Turning to Section 1702 of the MVFRL, an “insured” is defined as:

Any of the following:

*186(1) An individual identified by name as an insured in a policy of motor vehicle liability insurance.
(2) If residing in the household of the named insured:
(i) a spouse or other relative of the named insured; or
(ii) a minor in the custody of either the named insured or relative of the named insured.

75 Pa.C.S. § 1702. Section 1702 provides the definition of who is a “named insured,” and explains that human beings with specific relationships to a “named insured” are also “insureds.” 2 There is no definition for a “named insured” who is not a human being.3 See e.g. Ins. Co. of Evanston v. Bowers, 758 A.2d 213 (Pa.Super.Ct.2000) (a corporation does not fall within the definition of an “insured” set forth in Section 1702); Employers Mut. Cas. Co. v. Loos, 476 F.Supp.2d 478, 485 (W.D.Pa.2007) (explaining that [t]he MVFRL’s definition [of an insured], by its language, is applicable only where the named insured is an individual person.) (emphasis added); See also U.S. Fidelity and Guar. Co. v. Tierney Assoc., Inc., 213 F.Supp.2d 468 (M.D.Pa.2002).

Given this construction of Section 1702, Appellants’ reliance upon the lack of a Section 1738(b) waiver proves unavailing. *187As explained above, there is no “named insured,” for purposes of the MVFRL, in the subject policy. Therefore, when a commercial fleet policy is issued to a corporate entity, as here, the only scenario under which a human being would fall within the definition of an “insured” under Section 1702 such that he or she would be entitled to the provisions of Section 1738 is if the corporation specifically named him. Russell Standard Corporation could never have purchased — let alone waived— stacking of UM/UIM benefits in the first place.

I agree with the majority that the Superior Court’s decision in Miller v. Royal Ins. Co., 354 Pa.Super. 20, 22, 510 A.2d 1257, 1258 (1986), aff'd per curiam, 517 Pa. 306, 535 A.2d 1049 (1988), was clear that UM/UTM coverage could not be stacked under a fleet, i.e. commercial, policy.4 This Court has repeatedly explained that statutes are to be read to be in accord with existing case law.

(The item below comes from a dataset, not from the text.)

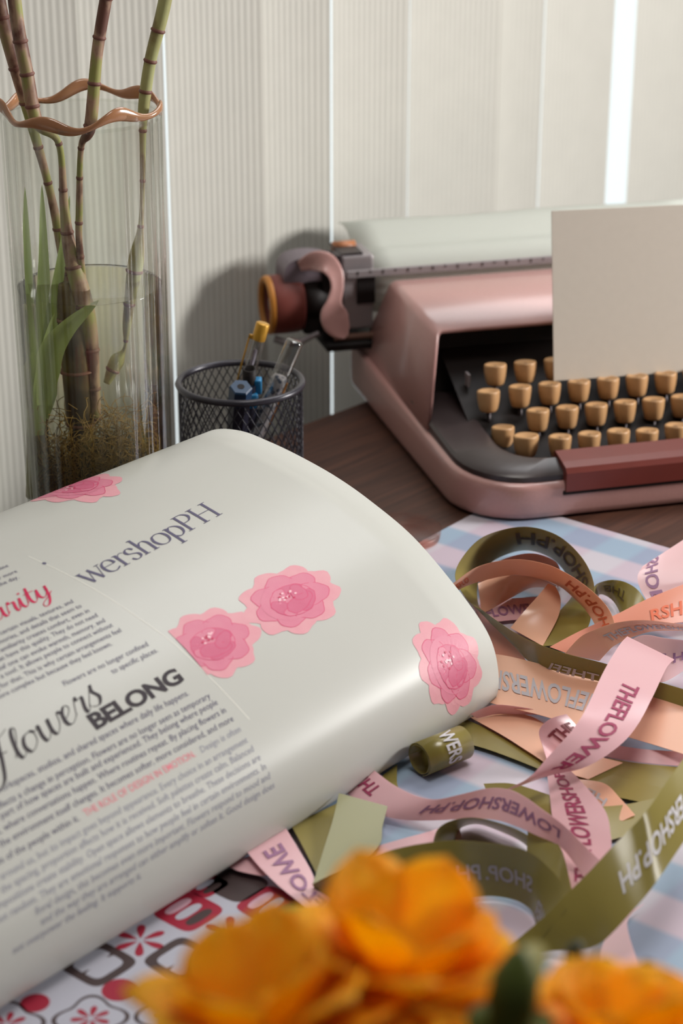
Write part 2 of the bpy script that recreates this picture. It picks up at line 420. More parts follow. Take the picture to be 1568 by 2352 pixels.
def page_hit(px, py):
    """Which place of the sheet is seen at a given spot of the photograph."""
    d = ray(px, py); o = CAM - PG; ob, oz = o.dot(PB), CAMH; db, dz = d.dot(PB), d.z
    best = None
    for i in range(1, len(PP)):
        x0, y0 = PP[i - 1]; ex, ey = PP[i][0] - x0, PP[i][1] - y0
        den = db * ey - dz * ex
        if abs(den) < 1e-12: continue
        t = ((x0 - ob) * ey - (y0 - oz) * ex) / den; k = ((x0 - ob) * dz - (y0 - oz) * db) / den
        if -1e-9 <= k <= 1 + 1e-9 and t > 0 and (best is None or t < best[0]): best = (t, PT[i - 1] + k * (PT[i] - PT[i - 1]))
    if best is None: return None
    return ((o + d * best[0]).dot(PA), best[1])
mg = empty('magazine', (PG.x, PG.y, .0012)); tag(mg, 'large white floral magazine arched open over the desk in front of vase and pen cup', 'magazine')
MGL = Vector((PG.x, PG.y, 0))
A0, A1 = -.62, 0.0
nA = 24; V = []; F = []
for p in range(len(PP)):
    for k in range(nA + 1):
        q = page_pt(A0 + (A1 - A0) * k / nA, PT[p]); V.append(q - MGL)
for p in range(len(PP) - 1):
    for k in range(nA):
        i = p * (nA + 1) + k; F.append((i, i + nA + 1, i + nA + 2, i + 1))
sheet = mesh('page', V, F, M_paper, mg)
so = sheet.modifiers.new('thickness', 'SOLIDIFY'); so.thickness = .0009; so.offset = -1

def on_page(name, V2, F2, fn, material, off=.00012, mats=None, fmat=None):
    """Print: fn maps flat coordinates to (A, T)."""
    V = []
    for x, y in V2:
        A, T = fn(x, y); V.append(page_pt(A, T, PSIGN * off) - MGL)
    return mesh(name, V, F2, material if mats is None else mats, mg, False, fmat)
PSIGN = 1.0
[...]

See e.g. March v. Philadelphia West Chester Traction Co., 285 Pa. 413, 415, 132 A. 355, 356 (1926). Miller was case law when Section 1738 was enacted.5 I find that the clarity of the holding in Miller, coupled with the presumption that statutes are in accord with existing common law principles, provides additional, although perhaps unnecessary, support for the conclusion that the plain language of the MVFRL does not countenance stacking under circumstances like those presented here. Consequently, I agree with the majority that the decision of the Superior Court should be affirmed.

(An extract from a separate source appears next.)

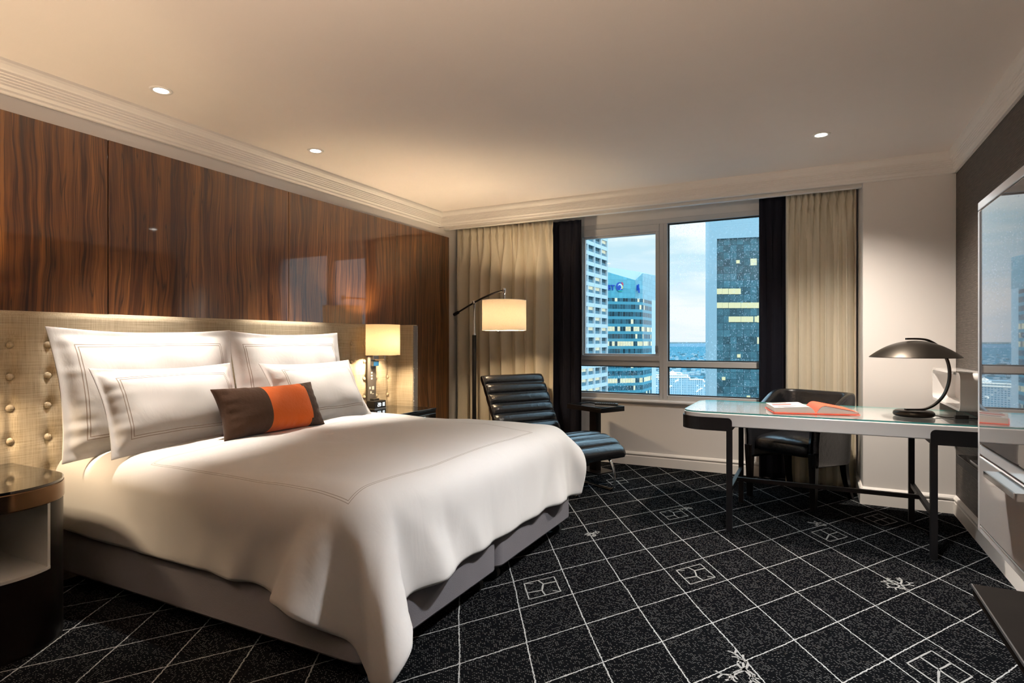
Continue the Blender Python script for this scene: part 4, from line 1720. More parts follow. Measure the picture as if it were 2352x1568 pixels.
obj('backrest', B().grid(tub_fn, 90, 36, closev=True), M['leather'], dc, smooth=True)
for (sx, fr) in ((1, 1), (-1, 1), (1, 0), (-1, 0)):
    if fr:
        x, y = sx * (CW - 0.022), -CD + 0.028
        b = B()
        pts = [(x, y, 0.0), (x, y, 0.20), (x, y, 0.36)]
        pr = [(0.017, 0.0), (0.021, 0.2), (0.028, 0.40)]
        vs = []
        for hw, z in pr:
            for dx, dy in ((-hw, -hw), (hw, -hw), (hw, hw), (-hw, hw)):
                vs.append(dcw(x + dx, y + dy, z))
        b.add(vs, [(0, 1, 5, 4), (1, 2, 6, 5), (2, 3, 7, 6), (3, 0, 4, 7), (4, 5, 9, 8), (5, 6, 10, 9), (6, 7, 11, 10), (7, 4, 8, 11), (3, 2, 1, 0), (8, 9, 10, 11)])
    else:
        b = B()
        vs, fs = [], []
        NS = 8
        for k in range(NS + 1):
            f = k / NS
            z = 0.34 * (1 - f)
            x = sx * (CW - 0.05 + 0.018 * f * f)
            y = CD - 0.07 + 0.075 * f ** 2.2
            hw = 0.026 - 0.010 * f
            for dx, dy in ((-hw, -hw), (hw, -hw), (hw, hw), (-hw, hw)):
                vs.append(dcw(x + dx, y + dy, z))
        for k in range(NS):
            for q in range(4):
                fs.append((4 * k + q, 4 * k + (q + 1) % 4, 4 * k + 4 + (q + 1) % 4, 4 * k + 4 + q))
        fs += [(0, 1, 2, 3), (4 * NS + 3, 4 * NS + 2, 4 * NS + 1, 4 * NS)]
        b.add(vs, fs)
    obj('leg', b, M['dark_wood'], dc, smooth=True, angle=40, bevel=0.002)

# ------------------------------------------------------------------ open book
BC = Vector((-0.008, 4.245, DZ + 0.0005))
bt = math.radians(13)


def bkw(x, y, z):
    return (BC.x + x * math.cos(bt) - y * math.sin(bt), BC.y + x * math.sin(bt) + y * math.cos(bt), BC.z + z)


bkk = thing('book', 'open book with bright orange right page lying on the white desk', 'book', tuple(BC))
BW, BH = 0.245, 0.155
obj('cover', B().prism([(-BW, -BH), (BW, -BH), (BW, BH), (-BW, BH)], 0.0, 0.004, T=bkw), M['orange_paper'], bkk)


def page_top(s, side):
    # height of the page block at distance s from the spine
    if side < 0:
        return 0.004 + 0.042 * math.sin(min(1, s * 5.5) * PI / 2) ** 0.8 * (1 - 0.30 * s)
    return 0.004 + 0.054 * math.sin(min(1, s * 4.2) * PI / 2) ** 0.8 * (1 - 0.80 * s ** 1.1)


def block(side, inset=0.006):
    b = B()
    N_ = 24
    w = BW - inset
    prof = []
    for k in range(N_ + 1):
        s = k / N_
        prof.append((side * (0.002 + (w - 0.002) * s), page_top(s, side)))
    vs = []
    for x, z in prof:
        vs += [(x, -BH + inset, 0.004), (x, -BH + inset, z), (x, BH - inset, z), (x, BH - inset, 0.004)]
    fs = []
    for k in range(N_):
        for q in range(4):
            fs.append((4 * k + q, 4 * k + 4 + q, 4 * k + 4 + (q + 1) % 4, 4 * k + (q + 1) % 4))
    fs += [(0, 1, 2, 3), (4 * N_ + 3, 4 * N_ + 2, 4 * N_ + 1, 4 * N_)]
    b.add([bkw(*v) for v in vs], fs)
    return b


def on_page(side, s0, s1, y0, y1, lift=0.0008):
    N_ = 16
    w = BW - 0.006
    vs = []
    for k in range(N_ + 1):
        s = s0 + (s1 - s0) * k / N_
        for y in (y0, y1):
            vs.append(bkw(side * (0.002 + (w - 0.002) * s), y, page_top(s, side) + lift))
    return B().add(vs, [(2 * k, 2 * k + 1, 2 * k + 3, 2 * k + 2) for k in range(N_)]), vs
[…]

. Legislative intent controls.

. This is consistent with the policy language, which states:

B. Who Is An Insured
1. You.
2. If you are an individual, any "family member.”
R. 476-77a.

. I find further support for this construction by reading the various provisions of the subject statute, as they must be read, in pari materia. 1 Pa.C.S. § 1932. While Section 1702(1) standing alone could be read to include all individuals identified by name anywhere in the policy, raising questions about the importance of Everhart’s inclusion by name on the endorsements described above, this becomes impossible when read in the light provided by Section 1702(2). In Section 1702(2), the Legislature explains that the "individual” in Section 1702(1) is in fact the "named insured.” Section 1702(2) also limits which human beings are to be accorded the status of "insured” vis a vis their relationship with the "named insured” described in Section 1702(1). No human being could ever fall within Section 1702(2) if Section 1702(1) was meant by the Legislature to include the corporate form; a corporation has neither a household nor resident relatives.

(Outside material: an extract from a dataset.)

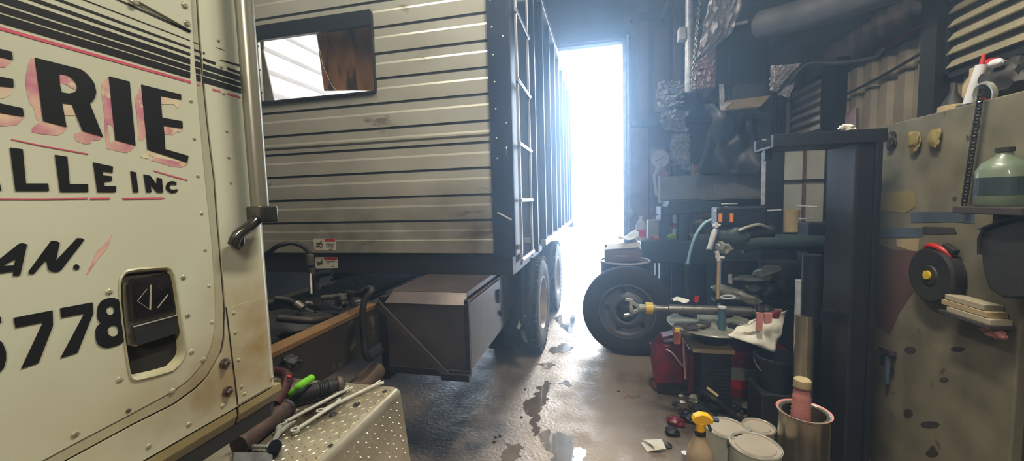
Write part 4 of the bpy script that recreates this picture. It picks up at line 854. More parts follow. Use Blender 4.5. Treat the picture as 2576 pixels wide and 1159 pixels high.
wtube('conduit', [(2095, 250), (2140, 232), (2230, 185), (2360, 108)], .014, 'under_dark', 'thin dark conduit rising along the ribbed wall, lower of two', 'pipe')
wtube('conduit', [(2205, 132), (2290, 82), (2355, 38)], .02, 'maroon', 'maroon pipe high on the ribbed wall, upper of two', 'pipe')
tag(obj('wall_notice', MB().prism([Q(x, y, X=XR-.012) for x, y in ((2127, 286), (2154, 268), (2154, 326), (2127, 334))], d=(-.004, 0, 0)), 'pink_sheet'), 'faded pink notice on the ribbed wall above the steel column', 'notice')
# ---------------- glazed screen (dark panel with four panes) behind the column
YP = 4.0
a, b = at(1922, 350, YP), at(2090, 350, YP); zl = 0.0
t = thing('glazed_door', ((a.x+b.x)/2, YP, 0), 'dark steel door leaf with four dull panes behind the column', 'door leaf')
wx0, wx1, wz0, wz1 = at(1973, 450, YP).x, at(2076, 450, YP).x, at(2000, 585, YP).z, at(2000, 376, YP).z
m = MB().prism([V((a.x, YP, zl)), V((b.x+.1, YP, zl)), V((b.x+.1, YP, a.z)), V((a.x, YP, a.z))], [[V((wx0, YP, wz0)), V((wx1, YP, wz0)), V((wx1, YP, wz1)), V((wx0, YP, wz1))]], (0, .05, 0)); obj('door_panel', m, 'dark_steel', t, bev=.004)
obj('pane', MB().box((wx0-.01, YP+.02, wz0-.01), (wx1+.01, YP+.03, wz1+.01)), 'pane_dim', t, label='dull grey panes')
cx_ = (wx0+wx1)/2; zm = at(2030, 453, YP).z
obj('glazing_bar', MB().box((cx_-.01, YP-.005, wz0), (cx_+.01, YP+.02, wz1)), 'board_red', t); obj('glazing_bar', MB().box((wx0, YP-.005, zm-.008), (wx1, YP+.02, zm+.008)), 'dark_steel', t)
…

. This concurring opinion is driven by my reading of the language of Sections 1702 and 1738 of the MVFRL, rather than either an interpretation of a policy goal, as explained above, or the imputation of expectations upon commercial insureds and their insurers.

. Miller was decided by the Superior Court in 1986 and affirmed by this Court in 1988. Section 1738 was enacted in 1990.